Cities Entertainment were facing court action for the rescission of their lease for having failed to pay the GPD their rent on Café Premier. But in negotiations held between Cities Entertainment shareholder Mario Camilleri and OPM advisor John Sciberras, a former GPD director, the Muscat administration agreed to pay Cities Entertainment €4.2 million to relinquish the lease. The cash was used to pay the company’s rental arrears, outstanding tax and VAT, energy bills, and also €2.5 million in commercial bank loans.
When asked whether he had set a precedent for future cases where private leaseholders fail to pay the State their dues, Muscat said it should be the government that pays attention to whom it grants such concessions.
“We’ll do whatever is needed.
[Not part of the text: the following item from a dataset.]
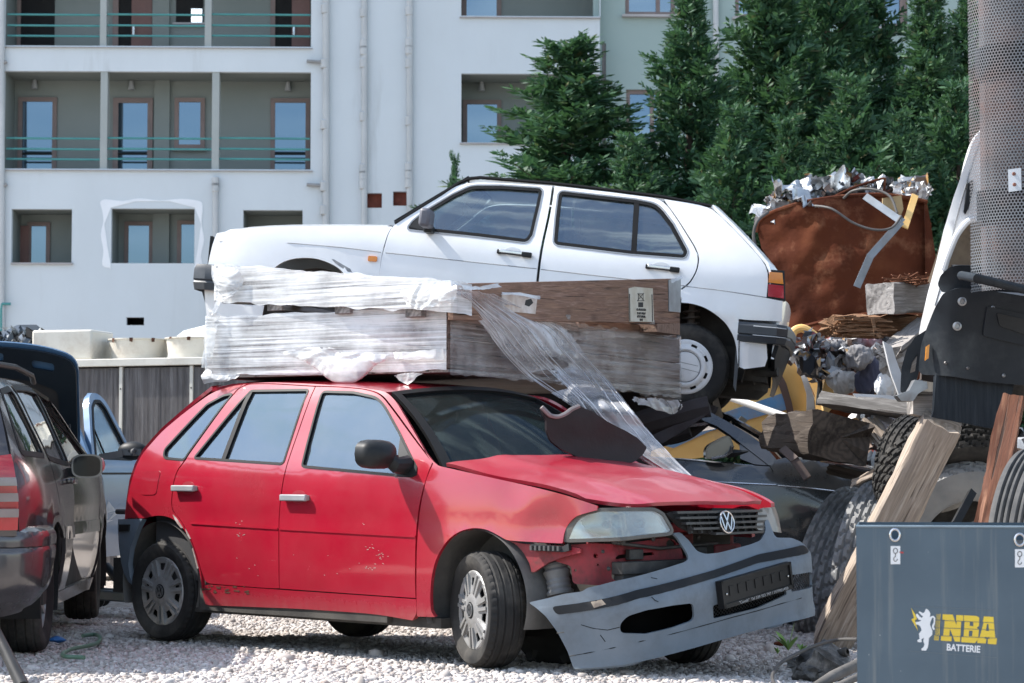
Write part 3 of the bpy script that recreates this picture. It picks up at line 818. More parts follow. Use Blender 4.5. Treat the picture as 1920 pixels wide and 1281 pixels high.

I think we have to pay better attention to who takes these concessions, whether they are able to carry them out, as in this case, which lease was granted under the former administration,” he said.
“This matter is really a procedural question,” he said about his role in taking back the property at a price when court action on the lease’s rescission had already started.
“The property was on the market. The government wanted to take its money back because the former administration had not collected its money… the Auditor General said we should have gone to court, but when the last government went to court on the Rinella film studios it spent 17 years in litigation. I didn’t want a repeat of that now that Valletta is coming up for the capital city of culture.”
Muscat laughed off suggestions from the Opposition of any corruption in the deal, after shareholder Mario Camilleri claimed a €210,000 payment for himself from the €4.2 million deal.
Camilleri told The Times that he had not donated any cash to the Labour electoral campaign and that the Café Premier bailout was no pre-electoral deal. As it happens, Camilleri donated €2,000 to the PN in the 2013 election and the MEP elections last year.
“I think the NAO was right about having left out the GPD,” Muscat conceded. “They were our first weeks in power. We involved the GPD at a later stage.”